The 400-ton platform trailer produced by workers of Tsangchow.


      In making the design, the workers dared to break with foreign conventions and overcame numerous difficulties in the way of advance. One outstanding example was the designing and manufacture of the tyres. The size of the platform trailer’s tyres has to be the same as ordinary tyres on the home-made “Liberation” lorry, but the load for each tyre should be 5 tons instead of 1.55 tons. Such heavy-duty lyres had not been made in China before. Workers and technicians at Tsangchow’s Hongqi Rubber Factory with long years of experience in repairing different kinds of tyres presented a draft design. After repeated experiments and revisions of the design, they finally produced tyres up to the requirement.


Small Machines Process Big Parts

      Many contradictions had to be solved to translate the blueprint into a vehicle. For instance, large high-precision equipment was needed for processing big parts. But the small factories and co-operative work-shops had only small equipment and machinery. What was to be done? We sought help from Chairman Mao’s philosophical thinking. Materialist dialectics holds that the two aspects of a contradiction transform themselves into each other in given conditions. The workers solved the contradiction between the large parts and small equipment according to this principle.

      Everything divides into two. A platform trailer itself can be divided into several parts and so can each individual part. Since a large part consists of several smaller parts, if a small machine processes one part of a big work-piece then the former becomes relatively big and the latter relatively small. In this way, the workers processed big work-pieces part by part. In doing so a large number of technical problems had to be solved. However, this materialist dialectical understanding gave us confidence and pointed out the fundamental way to solve problems. If we were to rely solely on big machines, we would have to sit and wait without making any progress.

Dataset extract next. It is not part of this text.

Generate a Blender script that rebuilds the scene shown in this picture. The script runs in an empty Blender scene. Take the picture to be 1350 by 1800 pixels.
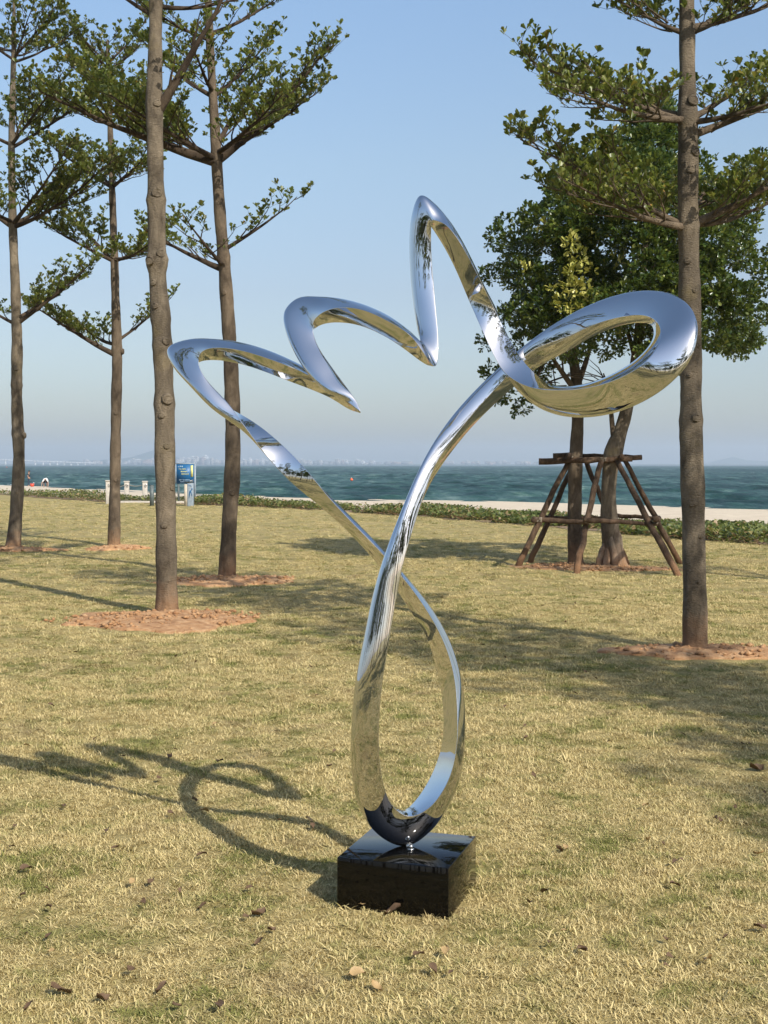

      The key to making a small thing play a big part lies in giving full scope to the masses’ wisdom and strength. For instance, the chassis of each section of the platform weighs 25 tons and is made up of main beams and 530-odd steel plates of diversified shape welded together. Welding must be done in a big workshop equipped with a large crane or an overhead travelling crane capable of lifting more than 25 tons. But the general assembly shop was only a large shed without an overhead travelling crane. And there was no heavy-duty crane in the whole city. This knotty problem was again solved by the workers through indigenous methods. The chassis was hoisted by a group of small cranes and put on two supporters, making the welding very convenient.


From a Low to a Higher Stage

      Indigenous methods are evolved by the masses through practice and are rich in scientific content. The main beams of the platform trailer, its backbone, were made of manganese steel plates welded together, with a bending tolerance after welding less than 1/1000 of a millimetre. This was a hard nut for us to crack. Generally speaking, it required a whole set of automatic welding equipment and rigid welding technology. But the workers put their heads together and worked out an indigenous method which gave a tolerance of only 0.3/1000 of a millimetre; in other words, they exceeded the prescribed requirements.

      Indigenous and modern exist in comparison with each other and develop through struggle. Without first having an indigenous method, there can be no modern method, and modern methods are the continuation and development of the indigenous. If we should wait for the modern instead of starting with the indigenous, we would be tied down completely and would not be able to achieve anything. Everything develops from a relatively low level to a relatively high level. Start with indigenous methods, combine the indigenous with the modern, and then develop from indigenous to modern—this is a special feature that distinguishes the principle of hard struggle and self-reliance from the slavish comprador philosophy and the doctrine of trailing behind at a snail’s pace. It also accords with the general law of development of things. The successful manufacture of the 400-ton platform trailer is a striking illustration.